>> BEGIN Given data

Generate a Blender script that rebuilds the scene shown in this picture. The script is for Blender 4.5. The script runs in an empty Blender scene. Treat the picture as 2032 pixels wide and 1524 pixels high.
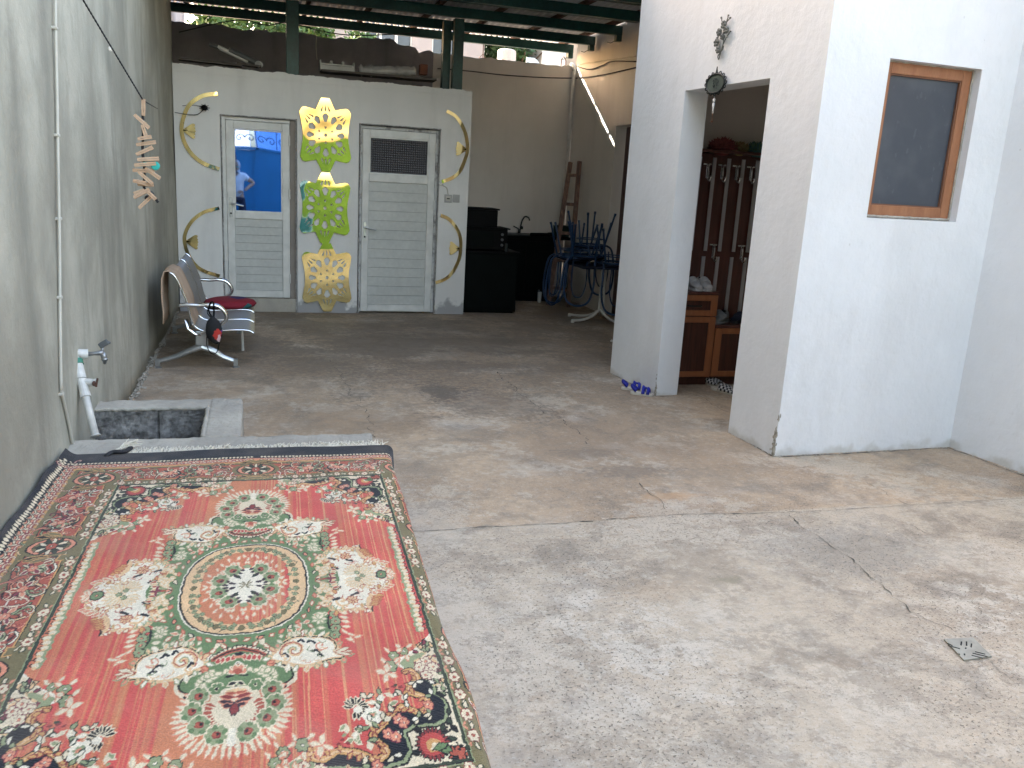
import bpy, bmesh, math, random
import numpy as np
from mathutils import Vector, Matrix, noise
random.seed(7); RNG = np.random.default_rng(7)
S = bpy.context.scene
COL = S.collection
R = math.radians
# ------------------------------------------------------------------ camera
CAM_H = 1.5; FOC = 1690.0; PITCH = R(13.36); ROLL = R(3.29); YAW = R(17.0)
def _rot():
    cp, sp, cr, sr = math.cos(PITCH), math.sin(PITCH), math.cos(ROLL), math.sin(ROLL)
    m = np.array([[1, 0, 0], [0, -sp, -cp], [0, cp, -sp]])
    return np.array([[cr, -sr, 0], [sr, cr, 0], [0, 0, 1]]) @ m
CM = _rot()
def cam_to_world(v):
    d = CM.T @ np.array(v, float); c, s = math.cos(YAW), math.sin(YAW)
    return np.array([d[0]*c + d[1]*s, -d[0]*s + d[1]*c, d[2]])
def ray(x, y): return cam_to_world([(x-1016)/FOC, (y-762)/FOC, 1.0])
def on_floor(x, y, z=0.0):
    d = ray(x, y); t = (z-CAM_H)/d[2]; return Vector((d[0]*t, d[1]*t, z))
def on_y(x, y, Y):
    d = ray(x, y); t = Y/d[1]; return Vector((d[0]*t, Y, CAM_H+d[2]*t))
def on_plane(x, y, A, B):
    d = ray(x, y); n = (-(B[1]-A[1]), B[0]-A[0]); t = (n[0]*A[0]+n[1]*A[1])/(n[0]*d[0]+n[1]*d[1])
    return Vector((d[0]*t, d[1]*t, CAM_H+d[2]*t))
cd = bpy.data.cameras.new('camera'); cam = bpy.data.objects.new('camera', cd); COL.objects.link(cam)
r_, u_, b_ = cam_to_world([1, 0, 0]), cam_to_world([0, -1, 0]), cam_to_world([0, 0, -1])
cam.matrix_world = Matrix(((r_[0], u_[0], b_[0], 0), (r_[1], u_[1], b_[1], 0), (r_[2], u_[2], b_[2], CAM_H), (0, 0, 0, 1)))
cd.sensor_width = 36; cd.lens = FOC/2032*36; cd.clip_end = 500; cd.clip_start = 0.05
S.camera = cam
# ------------------------------------------------------------------ sky, sun, exposure
sun_dir = Vector((-1.25, 1.0, 0.69)).normalized()
elev = math.asin(sun_dir.z); azim = math.atan2(sun_dir.x, sun_dir.y)
W = bpy.data.worlds.new("World"); S.world = W; W.use_nodes = True
nt = W.node_tree; bg = nt.nodes['Background']; sk = nt.nodes.new('ShaderNodeTexSky')
sk.sky_type = 'NISHITA'; sk.sun_disc = False; sk.sun_elevation = elev; sk.sun_rotation = azim
sk.air_density = 1.2; sk.dust_density = 3.5; sk.ozone_density = 0.8
tn = nt.nodes.new('ShaderNodeMix'); tn.data_type = 'RGBA'; tn.blend_type = 'MULTIPLY'; tn.inputs[0].default_value = 1; tn.inputs[7].default_value = (1.165, .985, .87, 1)   # white balance of the air light
nt.links.new(sk.outputs[0], tn.inputs[6]); nt.links.new(tn.outputs[2], bg.inputs[0]); bg.inputs[1].default_value = 0.15
sl = bpy.data.lights.new('sun', 'SUN'); sl.energy = 3.5; sl.angle = R(0.5); sl.color = (1, 0.95, 0.86)
so = bpy.data.objects.new('sun', sl); COL.objects.link(so); so.location = (-20, 25, 20)
so.rotation_euler = sun_dir.to_track_quat('Z', 'Y').to_euler()
S.view_settings.view_transform = 'Standard'; S.view_settings.look = 'None'
S.view_settings.gamma = 1; S.view_settings.exposure = 3.35
S.render.engine = 'CYCLES'

# ------------------------------------------------------------------ materials
def lin(c):
    return tuple(((v/255)/12.92 if v/255 <= 0.04045 else ((v/255+0.055)/1.055)**2.4) for v in c)
def mat(name, c1, c2=None, rough=.6, metal=0., scale=6., bump=0., bscale=80., stretch=(1, 1, 1), fine=.0, spec=.5, lo=.35, hi=.65, c3=None, trans=0., coat=0., detail=6, ior=1.45):
    m = bpy.data.materials.new(name); m.use_nodes = True; n = m.node_tree; L = n.links.new
    b = n.nodes['Principled BSDF']; b.inputs['Roughness'].default_value = rough; b.inputs['Metallic'].default_value = metal
    b.inputs['Specular IOR Level'].default_value = spec; b.inputs['IOR'].default_value = ior
    b.inputs['Transmission Weight'].default_value = trans; b.inputs['Coat Weight'].default_value = coat
    if c2 is None: c2 = tuple(v*.8 for v in c1)
    tc = n.nodes.new('ShaderNodeTexCoord'); mp = n.nodes.new('ShaderNodeMapping'); mp.inputs['Scale'].default_value = stretch
    L(tc.outputs['Object'], mp.inputs[0])
    nz = n.nodes.new('ShaderNodeTexNoise'); nz.inputs['Scale'].default_value = scale; nz.inputs['Detail'].default_value = detail
    L(mp.outputs[0], nz.inputs[0])
    cr = n.nodes.new('ShaderNodeValToRGB'); e = cr.color_ramp.elements
    e[0].position = lo; e[1].position = hi; e[0].color = (*c1, 1); e[1].color = (*c2, 1)
    if c3: x = e.new((lo+hi)/2); x.color = (*c3, 1)
    L(nz.outputs[0], cr.inputs[0]); out = cr.outputs[0]
    if fine:
        f = n.nodes.new('ShaderNodeTexNoise'); f.inputs['Scale'].default_value = bscale; f.inputs['Detail'].default_value = 4; L(mp.outputs[0], f.inputs[0])
        mr = n.nodes.new('ShaderNodeMapRange'); mr.inputs[1].default_value = .3; mr.inputs[2].default_value = .7
        mr.inputs[3].default_value = 1-fine; mr.inputs[4].default_value = 1+fine*.4; L(f.outputs[0], mr.inputs[0])
        mx = n.nodes.new('ShaderNodeMix'); mx.data_type = 'RGBA'; mx.blend_type = 'MULTIPLY'; mx.inputs[0].default_value = 1
        L(out, mx.inputs[6]); L(mr.outputs[0], mx.inputs[7]); out = mx.outputs[2]
    L(out, b.inputs['Base Color'])
    if bump:
        f = n.nodes.new('ShaderNodeTexNoise'); f.inputs['Scale'].default_value = bscale; f.inputs['Detail'].default_value = 8; L(tc.outputs['Object'], f.inputs[0])
        bp = n.nodes.new('ShaderNodeBump'); bp.inputs['Strength'].default_value = bump; bp.inputs['Distance'].default_value = .01
        L(f.outputs[0], bp.inputs['Height']); L(bp.outputs[0], b.inputs['Normal'])
    return m
class NB:
    """small node-graph helper"""
    def __init__(s, name):
        s.m = bpy.data.materials.new(name); s.m.use_nodes = True; s.n = s.m.node_tree; s.b = s.n.nodes['Principled BSDF']
        s.tc = s.n.nodes.new('ShaderNodeTexCoord').outputs['Object']
    def L(s, a, b): s.n.links.new(a, b)
    def val(s, sock, v):
        if hasattr(v, 'links') or isinstance(v, bpy.types.NodeSocket): s.L(v, sock)
        else: sock.default_value = v
    def mapping(s, scale=(1, 1, 1), loc=(0, 0, 0)):
        m = s.n.nodes.new('ShaderNodeMapping'); m.inputs['Scale'].default_value = scale; m.inputs['Location'].default_value = loc; s.L(s.tc, m.inputs[0]); return m.outputs[0]
    def noise(s, scale, detail=6, vec=None, rough=.5, dist=0.):
        t = s.n.nodes.new('ShaderNodeTexNoise'); t.inputs['Scale'].default_value = scale; t.inputs['Detail'].default_value = detail
        t.inputs['Roughness'].default_value = rough; t.inputs['Distortion'].default_value = dist; s.L(vec or s.tc, t.inputs[0]); return t.outputs[0]
    def rng(s, v, a, b, c=0., d=1., smooth=True):
        t = s.n.nodes.new('ShaderNodeMapRange'); t.interpolation_type = 'SMOOTHSTEP' if smooth else 'LINEAR'
        s.val(t.inputs[0], v)
        for i, k in enumerate((a, b, c, d)): t.inputs[i+1].default_value = k
        return t.outputs[0]
    def math(s, op, a, b=0.):
        t = s.n.nodes.new('ShaderNodeMath'); t.operation = op; s.val(t.inputs[0], a); s.val(t.inputs[1], b); return t.outputs[0]
    def mix(s, f, a, b, mode='MIX'):
        t = s.n.nodes.new('ShaderNodeMix'); t.data_type = 'RGBA'; t.blend_type = mode; s.val(t.inputs[0], f)
        for i, k in ((6, a), (7, b)):
            if isinstance(k, tuple): t.inputs[i].default_value = (*k[:3], 1)
            else: s.L(k, t.inputs[i])
        return t.outputs[2]
    def xyz(s):
        t = s.n.nodes.new('ShaderNodeSeparateXYZ'); s.L(s.tc, t.inputs[0]); return t.outputs
    def dist(s, p, scale=(1, 1, 1)):
        t = s.n.nodes.new('ShaderNodeVectorMath'); t.operation = 'SUBTRACT'; s.L(s.tc, t.inputs[0]); t.inputs[1].default_value = p
        q = s.n.nodes.new('ShaderNodeVectorMath'); q.operation = 'MULTIPLY'; s.L(t.outputs[0], q.inputs[0]); q.inputs[1].default_value = scale
        l = s.n.nodes.new('ShaderNodeVectorMath'); l.operation = 'LENGTH'; s.L(q.outputs[0], l.inputs[0]); return l.outputs['Value']
    def bump(s, h, strength=.4, d=.01):
        t = s.n.nodes.new('ShaderNodeBump'); t.inputs['Strength'].default_value = strength; t.inputs['Distance'].default_value = d
        s.L(h, t.inputs['Height']); s.L(t.outputs[0], s.b.inputs['Normal'])
    def out(s, col, rough=.8, metal=0.):
        s.val(s.b.inputs['Base Color'], col if not isinstance(col, tuple) else (*col, 1)); s.val(s.b.inputs['Roughness'], rough); s.b.inputs['Metallic'].default_value = metal; return s.m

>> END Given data

Find every line with "scene" in the listing and state how many there are, nothing else.

● **Task result**
2